The inquiry's report drew an angry response from Mr Tony Fee, a councillor in Mr Prescott's Hull constituency, who claimed the houses had been undersold.
Mr Prescott ordered the inquiry after allegations surfaced this week that Wyke Developments - in which his son, Jonathan, owns a 20 per cent share - had bought the council properties in Hull for a bargain price of £5,300 each. The properties were worth about u £20,000 each. The allegations suggested that Ministers at the Department of the Environment, Transport and the Regions (DOE), of which Mr Prescott is head, were involved in the sale.
Earlier this week DOE internal auditors arrived in Hull to begin their inquiry into the sale, which was conducted by the North Hull Housing Action Trust (HAT) and the Government Office (GO), but the report found there was "no impropriety" involved in the sale of houses to Wyke Development.
The auditors' report said: "Nothing we saw in the papers at the HAT or the GO leads us to conclude other than that the sale was handled with full regard to the requirements of regularity and propriety."
Indeed, the auditors went on to say that HAT had secured a better price than it could have expected for the council houses, given the cost of possible improvements and the use of the properties for renting.

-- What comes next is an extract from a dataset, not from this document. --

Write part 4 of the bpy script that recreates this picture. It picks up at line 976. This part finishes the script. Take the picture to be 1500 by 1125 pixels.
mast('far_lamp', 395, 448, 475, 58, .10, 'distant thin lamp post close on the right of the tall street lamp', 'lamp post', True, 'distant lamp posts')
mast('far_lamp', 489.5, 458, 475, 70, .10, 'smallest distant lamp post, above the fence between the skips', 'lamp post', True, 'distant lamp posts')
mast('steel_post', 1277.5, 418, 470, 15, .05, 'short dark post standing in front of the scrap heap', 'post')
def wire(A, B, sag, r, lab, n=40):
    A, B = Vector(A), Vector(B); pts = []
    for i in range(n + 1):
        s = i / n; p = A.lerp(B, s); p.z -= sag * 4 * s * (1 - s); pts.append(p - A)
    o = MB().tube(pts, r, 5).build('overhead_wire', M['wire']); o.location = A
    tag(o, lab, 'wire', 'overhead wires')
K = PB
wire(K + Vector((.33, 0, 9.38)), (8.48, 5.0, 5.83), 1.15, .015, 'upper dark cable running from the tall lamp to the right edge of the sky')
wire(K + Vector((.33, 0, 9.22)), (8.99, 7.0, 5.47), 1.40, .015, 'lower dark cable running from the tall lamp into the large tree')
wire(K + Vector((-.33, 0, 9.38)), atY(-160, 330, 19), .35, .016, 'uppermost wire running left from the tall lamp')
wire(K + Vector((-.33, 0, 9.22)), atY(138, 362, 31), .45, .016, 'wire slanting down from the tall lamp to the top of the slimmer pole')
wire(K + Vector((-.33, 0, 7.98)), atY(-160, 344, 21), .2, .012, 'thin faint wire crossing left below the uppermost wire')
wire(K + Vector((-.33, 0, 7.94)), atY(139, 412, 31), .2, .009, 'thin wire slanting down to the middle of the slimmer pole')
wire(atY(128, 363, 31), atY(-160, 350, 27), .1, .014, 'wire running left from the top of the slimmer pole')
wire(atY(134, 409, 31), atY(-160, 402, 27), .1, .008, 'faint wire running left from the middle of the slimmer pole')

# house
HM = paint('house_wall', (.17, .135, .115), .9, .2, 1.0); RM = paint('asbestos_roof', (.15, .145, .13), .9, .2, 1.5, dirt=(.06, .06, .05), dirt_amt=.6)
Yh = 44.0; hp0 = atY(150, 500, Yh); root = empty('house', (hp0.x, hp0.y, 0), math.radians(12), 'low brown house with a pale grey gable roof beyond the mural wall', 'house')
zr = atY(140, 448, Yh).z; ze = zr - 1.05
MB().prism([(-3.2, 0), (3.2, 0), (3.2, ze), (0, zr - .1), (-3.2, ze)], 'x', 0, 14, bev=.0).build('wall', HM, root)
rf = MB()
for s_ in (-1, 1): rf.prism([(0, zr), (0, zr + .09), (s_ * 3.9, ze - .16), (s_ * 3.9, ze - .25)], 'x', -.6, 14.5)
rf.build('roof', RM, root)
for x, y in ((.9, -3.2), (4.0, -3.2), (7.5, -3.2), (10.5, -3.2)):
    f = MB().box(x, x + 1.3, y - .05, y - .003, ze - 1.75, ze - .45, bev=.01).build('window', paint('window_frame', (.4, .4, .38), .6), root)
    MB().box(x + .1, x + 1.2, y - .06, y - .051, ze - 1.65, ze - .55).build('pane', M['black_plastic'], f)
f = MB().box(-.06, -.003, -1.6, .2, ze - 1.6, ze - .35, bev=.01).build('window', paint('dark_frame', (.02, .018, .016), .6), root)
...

The report also absolved Mr Prescott and his department of any prior knowledge of the sale, saying that ministers had not been informed of the sale by the North Hull Housing Action Trust until it had been approved by the GO.
Criticism was reserved for HAT, which, the report found, had carried out a "limited" financial inquiry into Wyke Developments after it had put the sale of the houses out to tender.
Mr Prescott, who blamed the allegations on his critics within the Hull Labour Party and Mr Fee, welcomed the report and insisted the issue should now come to an end. Insisting that his critics should now apologise, he told BBC R4's The World at One programme: "There has been an absolute clearing not only of my son's involvement, but all these people who have suffered the stress and harassment . . ."
On the same programme Mr Fee expressed his "surprise" at not being contacted by the auditors since he had initially raised the issue.